When The Pew Charitable Trusts, one of the largest non-profit think tanks in the country, launched its retirement savings project in 2014, a primary function of the initiative focused on workplace retirement plan fees.
Now Pew has launched a lean, online fee-comparison tool intended to raise awareness among investors and policy makers of the impact high fees can have on retirement security.
Awareness of the correlation is in short supply, according to Pew's research, which has explored employer and participant awareness of investment and administrative fees in retirement plans.
“We need greater awareness of fees and their affect on retirement savings,” said John Scott, director of retirement savings at Pew, in a webinar rollout of the new online tool.
Research released by the project earlier this year showed one-third of plan participants knew nothing of the fees paid through their workplace retirement plan. Two-thirds of participants had not read fee disclosure forms. And 81 percent of small and mid-sized plan sponsors admitted to not having a good grasp of the fees charged on the plans they sponsor.
“We want to make the point that there is a lot of awareness and education that needs to go on around retirement accounts,” Scott said during the presentation.
Retirement savings calculators are a staple among plan service provider platforms. Retail robo-advisors have also used online tools to underscore the potential savings when using passively invested funds over actively managed funds.
But the emergence of a comparative fee tool from a think tank may represent a threshold-crossing within the larger fee debate. That debate has seen a new body of case law in the past decade, emerged as a focus of the Labor Department and Securities and Exchange Commission, and set off a race-to-the-bottom pricing war among the nation's largest fund managers.
Pew's tool is designed for simplicity. Three scenario options—one for the early investor, one for an investor prepping to retire, and a tool that allows an individual to compare their plan fees to the calculator's benchmark fees—highlight how fees can drive dramatic difference in retirement outcomes.
In the early investor scenario, two millennials making $60,000 a year save 7 percent of pay every two weeks. One chooses a fund with an annual return of 6 percent that charges 205 basis points. Another chooses a fund with the same return, but charges just 5 basis points.
After 40 years, the lower fee account is worth more than $749,000, while the expensive investment has earned just 443,500.
The higher fee fund would have to earn 33 percent more annually to make of the savings lost to fees, an unlikely scenario, noted Scott.

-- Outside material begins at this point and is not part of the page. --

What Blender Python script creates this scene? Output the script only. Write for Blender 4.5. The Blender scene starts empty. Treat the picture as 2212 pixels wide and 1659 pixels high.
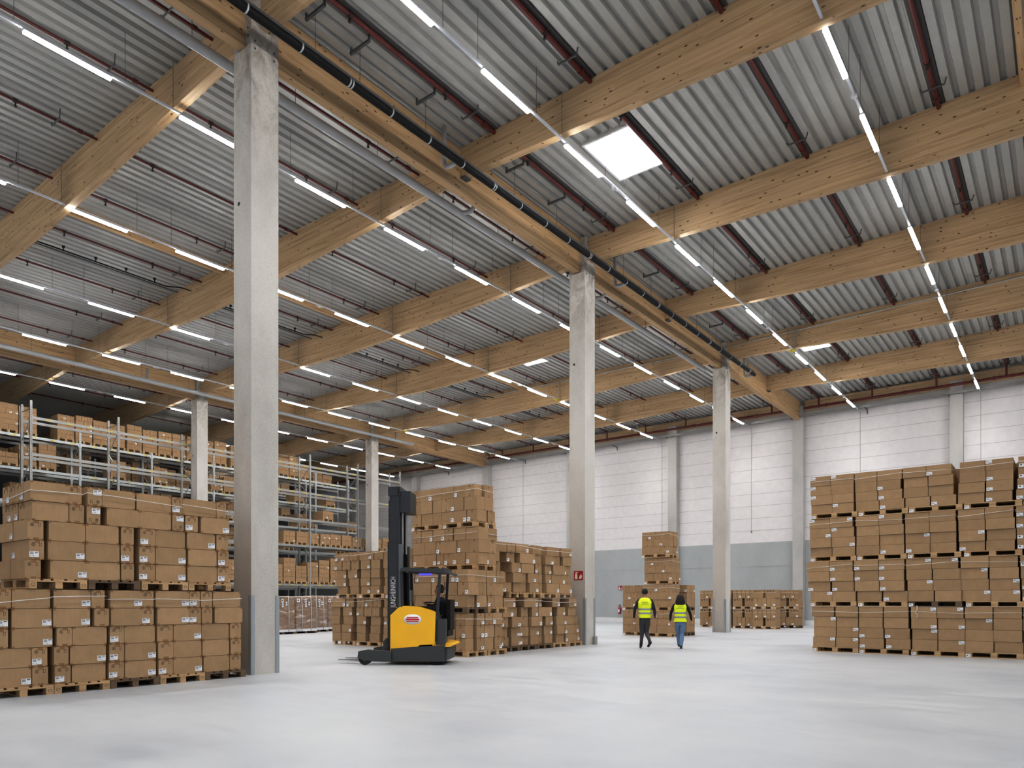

“The savings in fees can be thought of as several years of delaying Social Security claims, or several years of additional work,” said Scott.
Young workers are the least likely to be aware of plan fees, Pew's research shows.
“The effect of compounding of fees over time can make a huge difference for younger workers,” noted Scott, who said education and awareness initiatives stand to have the most impact on those workers with the most time to save.